> Records with scene code:
⁂

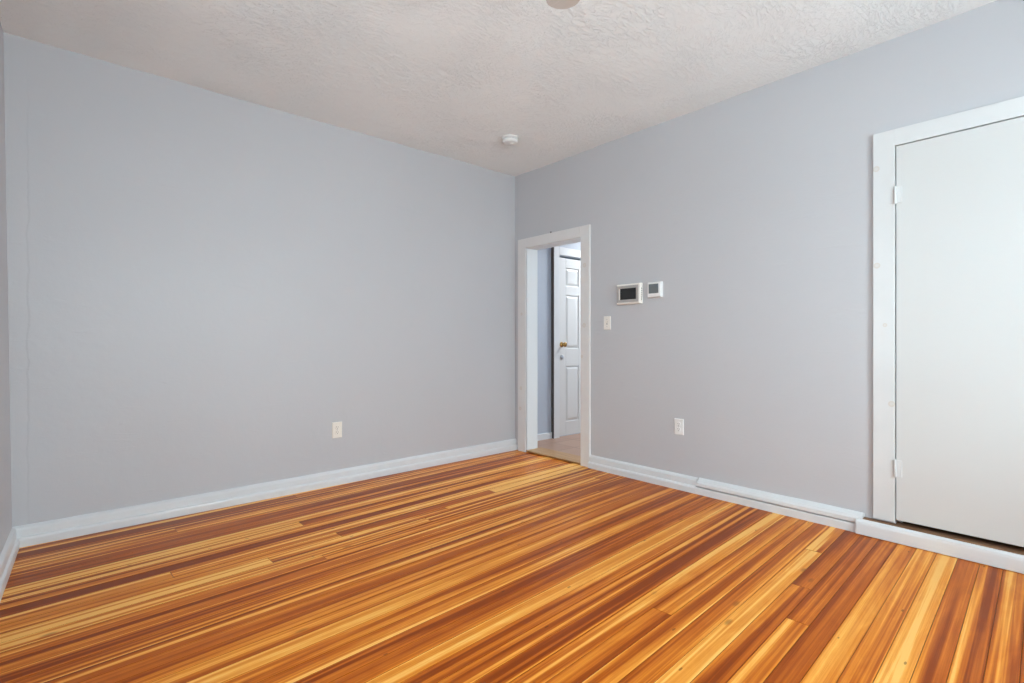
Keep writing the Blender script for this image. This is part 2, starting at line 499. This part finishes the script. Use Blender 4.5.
# ------------------------------------------------------------------ baseboards
PB = [(0, -.03), (.040, -.03), (.040, .038), (.036, .047), (.024, .052), (.022, .090), (.017, .099), (0, .108)]
sweep('baseboard_back', ((-3.66, 0, zf(-3.62)), (0.0, 0, 0), (0, -1, 0)), PB, M['base'])
a = (lx(YF, 0), YF, zf(-3.7)); b_ = (lx(0, 0), 0, zf(-3.62))
sweep('baseboard_left', (a, b_, (1, 0, 0)), [(d * .8, h) for d, h in PB], M['base'])
sweep('baseboard_right', ((0, -1.975, 0), (0, -.982, 0), (-1, 0, 0)), PB, M['base'])
# the second run beside the closet: a thicker cap board sits over the shoe with an open joint
PL = [(0, -.03), (.038, -.03), (.038, .044), (.034, .048), (0, .048)]
PU = [(0, .053), (.034, .053), (.040, .058), (.040, .080), (.030, .096), (.012, .108), (0, .112)]
o = sweep('baseboard_right_closet_end', ((0, -2.955, 0), (0, -1.975, 0), (-1, 0, 0)), PL, M['base'])
o2 = sweep('cap_board', ((0, -2.985, 0), (0, -1.985, 0), (-1, 0, 0)), PU, M['base'], .002, .09, False)
o2.parent = o
sweep('baseboard_front', ((-3.74, YF, -.03), (0, YF, 0), (0, 1, 0)), PB, M['base'])
o = sweep('baseboard_right_window_end', ((0, YF, 0), (0, -4.02, 0), (-1, 0, 0)), PB, M['base'])

# ------------------------------------------------------------------ doorway casing, jamb and threshold
bm = boxes((-.022, 0, -.174, -.064, -.004, 2.085), (-.022, 0, -.984, -.884, -.004, 2.085))
o = struct(link('trim_1', bm, M['case1'], bevel=.003))
hd = link('head_casing', boxes((-.0225, 0, -.8839, -.1741, 1.992, 2.085)), M['case1'], o, bevel=.003)
link('jamb', boxes((-.010, .145, -.174, -.150, -.01, 2.015), (-.010, .145, -.908, -.884, -.01, 2.015),
                   (-.010, .145, -.884, -.174, 1.990, 2.015)), M['halltrim'], o, bevel=.002)
bm = bmesh.new(); lathe(bm, [(.004, -.002), (.004, .006), (.008, .0065), (.008, .012)], 10, 'Z', (-.015, -.516, 2.085))
link('nail', bm, M['slot'], o)
bm = boxes((-.014, .195, -.884, -.174, .0075, .019), (.004, .190, -.884, -.174, -.012, .0075))
struct(link('trim_2', bm, M['thresh'], bevel=.004))

# ------------------------------------------------------------------ closet casing, sill and door
bm = boxes((-.020, 0, -3.130, -3.030, .100, 2.231), (-.020, 0, -3.99, -3.89, .100, 2.231))
o = struct(link('trim_3', bm, M['case2'], bevel=.0012))
link('head_casing', boxes((-.0202, 0, -3.8901, -3.1299, 2.142, 2.231)), M['case2'], o, bevel=.0008)
link('jamb', boxes((-.002, .14, -3.129, -3.118, .09, 2.16), (-.002, .14, -3.902, -3.891, .09, 2.16), (-.002, .14, -3.89, -3.13, 2.1425, 2.16),
     (.045, .060, -3.150, -3.129, .09, 2.142)), M['case2'], o)
# raised step in front of the closet: painted riser with rounded nose, worn bare wood on top
def sill_run(prof, y0, y1, name, mat, parent=None, jit=.0015):
    s = sweep(name, ((0, y0, 0), (0, y1, 0), (-1, 0, 0)), prof, mat, jit, .06, False)
    if parent: s.parent = parent
    return s
s = struct(sill_run([(0, -.02), (.062, .004), (.062, .062), (.058, .074), (.048, .082), (.040, .083), (0, .083)], -4.05, -2.958, 'trim_4', M['base']))
sill_run([(-.15, .070), (.038, .070), (.038, .0865), (.030, .0885), (-.15, .0890)], -4.04, -2.970, 'sill_top', M['sill'], s, .0008)
# door
DY0, DY1, DZ0, DZ1 = -3.886, -3.1345, .114, 2.137
bm = boxes((-.016, .020, DY0, DY1, DZ0, DZ1))
d = struct(link('door_1', bm, M['door'], bevel=.002))
for z in (.394, 1.872):
    bm = bmesh.new()
    lathe(bm, [(.003, -.049), (.0062, -.046), (.0062, .046), (.003, .049)], 16, 'Z', (-.026, -3.132, z))
    box(bm, -.0225, -.0155, -3.160, -3.131, z - .044, z + .044)
    box(bm, -.0235, -.0195, -3.131, -3.124, z - .044, z + .044)
    for k in (-1, 0, 1):
        lathe(bm, [(.0064, k * .0155 - .0006), (.0069, k * .0155), (.0064, k * .0155 + .0006)], 16, 'Z', (-.026, -3.132, z))
    link('hinge', bm, M['case2'], d)
bm = bmesh.new()
lathe(bm, [(.028, 0), (.028, .004), (.010, .010), (.010, .032), (.024, .040), (.029, .052), (.024, .064), (.006, .068)], 28, 'X', (-.016, -3.83, 1.0))
link('door_knob', bm, M['brass'], d, smooth=True)
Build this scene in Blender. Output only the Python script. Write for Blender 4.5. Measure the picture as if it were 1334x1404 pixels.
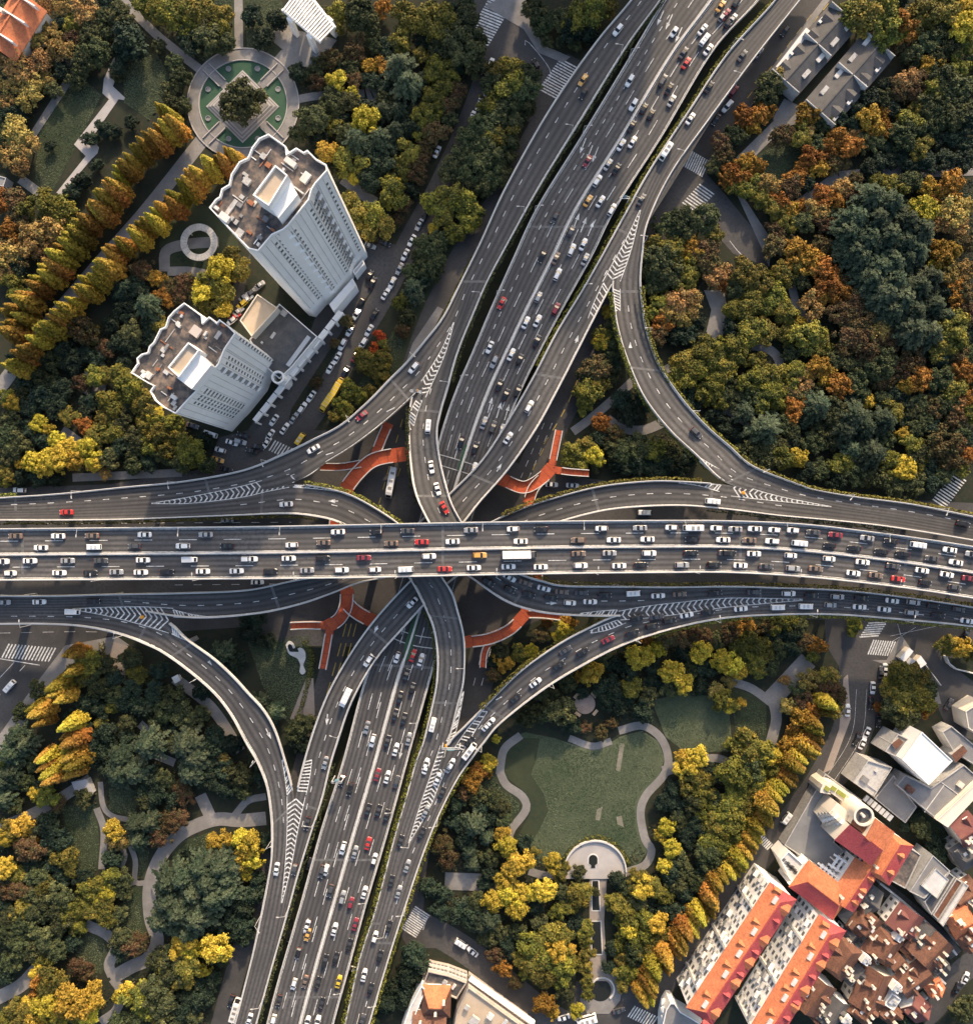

⁂

Images must not appear in the copy; reproduce everything else in the records verbatim.

> Problem solution:
Keep writing the Blender script for this image. This is part 2, starting at line 499. This part finishes the script. Use Blender 4.5.
# ------------------------------------------------------------------ baseboards
PB = [(0, -.03), (.040, -.03), (.040, .038), (.036, .047), (.024, .052), (.022, .090), (.017, .099), (0, .108)]
sweep('baseboard_back', ((-3.66, 0, zf(-3.62)), (0.0, 0, 0), (0, -1, 0)), PB, M['base'])
a = (lx(YF, 0), YF, zf(-3.7)); b_ = (lx(0, 0), 0, zf(-3.62))
sweep('baseboard_left', (a, b_, (1, 0, 0)), [(d * .8, h) for d, h in PB], M['base'])
sweep('baseboard_right', ((0, -1.975, 0), (0, -.982, 0), (-1, 0, 0)), PB, M['base'])
# the second run beside the closet: a thicker cap board sits over the shoe with an open joint
PL = [(0, -.03), (.038, -.03), (.038, .044), (.034, .048), (0, .048)]
PU = [(0, .053), (.034, .053), (.040, .058), (.040, .080), (.030, .096), (.012, .108), (0, .112)]
o = sweep('baseboard_right_closet_end', ((0, -2.955, 0), (0, -1.975, 0), (-1, 0, 0)), PL, M['base'])
o2 = sweep('cap_board', ((0, -2.985, 0), (0, -1.985, 0), (-1, 0, 0)), PU, M['base'], .002, .09, False)
o2.parent = o
sweep('baseboard_front', ((-3.74, YF, -.03), (0, YF, 0), (0, 1, 0)), PB, M['base'])
o = sweep('baseboard_right_window_end', ((0, YF, 0), (0, -4.02, 0), (-1, 0, 0)), PB, M['base'])

# ------------------------------------------------------------------ doorway casing, jamb and threshold
bm = boxes((-.022, 0, -.174, -.064, -.004, 2.085), (-.022, 0, -.984, -.884, -.004, 2.085))
o = struct(link('trim_1', bm, M['case1'], bevel=.003))
hd = link('head_casing', boxes((-.0225, 0, -.8839, -.1741, 1.992, 2.085)), M['case1'], o, bevel=.003)
link('jamb', boxes((-.010, .145, -.174, -.150, -.01, 2.015), (-.010, .145, -.908, -.884, -.01, 2.015),
                   (-.010, .145, -.884, -.174, 1.990, 2.015)), M['halltrim'], o, bevel=.002)
bm = bmesh.new(); lathe(bm, [(.004, -.002), (.004, .006), (.008, .0065), (.008, .012)], 10, 'Z', (-.015, -.516, 2.085))
link('nail', bm, M['slot'], o)
bm = boxes((-.014, .195, -.884, -.174, .0075, .019), (.004, .190, -.884, -.174, -.012, .0075))
struct(link('trim_2', bm, M['thresh'], bevel=.004))

# ------------------------------------------------------------------ closet casing, sill and door
bm = boxes((-.020, 0, -3.130, -3.030, .100, 2.231), (-.020, 0, -3.99, -3.89, .100, 2.231))
o = struct(link('trim_3', bm, M['case2'], bevel=.0012))
link('head_casing', boxes((-.0202, 0, -3.8901, -3.1299, 2.142, 2.231)), M['case2'], o, bevel=.0008)
link('jamb', boxes((-.002, .14, -3.129, -3.118, .09, 2.16), (-.002, .14, -3.902, -3.891, .09, 2.16), (-.002, .14, -3.89, -3.13, 2.1425, 2.16),
     (.045, .060, -3.150, -3.129, .09, 2.142)), M['case2'], o)
# raised step in front of the closet: painted riser with rounded nose, worn bare wood on top
def sill_run(prof, y0, y1, name, mat, parent=None, jit=.0015):
    s = sweep(name, ((0, y0, 0), (0, y1, 0), (-1, 0, 0)), prof, mat, jit, .06, False)
    if parent: s.parent = parent
    return s
s = struct(sill_run([(0, -.02), (.062, .004), (.062, .062), (.058, .074), (.048, .082), (.040, .083), (0, .083)], -4.05, -2.958, 'trim_4', M['base']))
sill_run([(-.15, .070), (.038, .070), (.038, .0865), (.030, .0885), (-.15, .0890)], -4.04, -2.970, 'sill_top', M['sill'], s, .0008)
# door
DY0, DY1, DZ0, DZ1 = -3.886, -3.1345, .114, 2.137
bm = boxes((-.016, .020, DY0, DY1, DZ0, DZ1))
d = struct(link('door_1', bm, M['door'], bevel=.002))
for z in (.394, 1.872):
    bm = bmesh.new()
    lathe(bm, [(.003, -.049), (.0062, -.046), (.0062, .046), (.003, .049)], 16, 'Z', (-.026, -3.132, z))
    box(bm, -.0225, -.0155, -3.160, -3.131, z - .044, z + .044)
    box(bm, -.0235, -.0195, -3.131, -3.124, z - .044, z + .044)
    for k in (-1, 0, 1):
        lathe(bm, [(.0064, k * .0155 - .0006), (.0069, k * .0155), (.0064, k * .0155 + .0006)], 16, 'Z', (-.026, -3.132, z))
    link('hinge', bm, M['case2'], d)
bm = bmesh.new()
lathe(bm, [(.028, 0), (.028, .004), (.010, .010), (.010, .032), (.024, .040), (.029, .052), (.024, .064), (.006, .068)], 28, 'X', (-.016, -3.83, 1.0))
link('door_knob', bm, M['brass'], d, smooth=True)
Build this scene in Blender. Output only the Python script. Write for Blender 4.5. Measure the picture as if it were 1334x1404 pixels.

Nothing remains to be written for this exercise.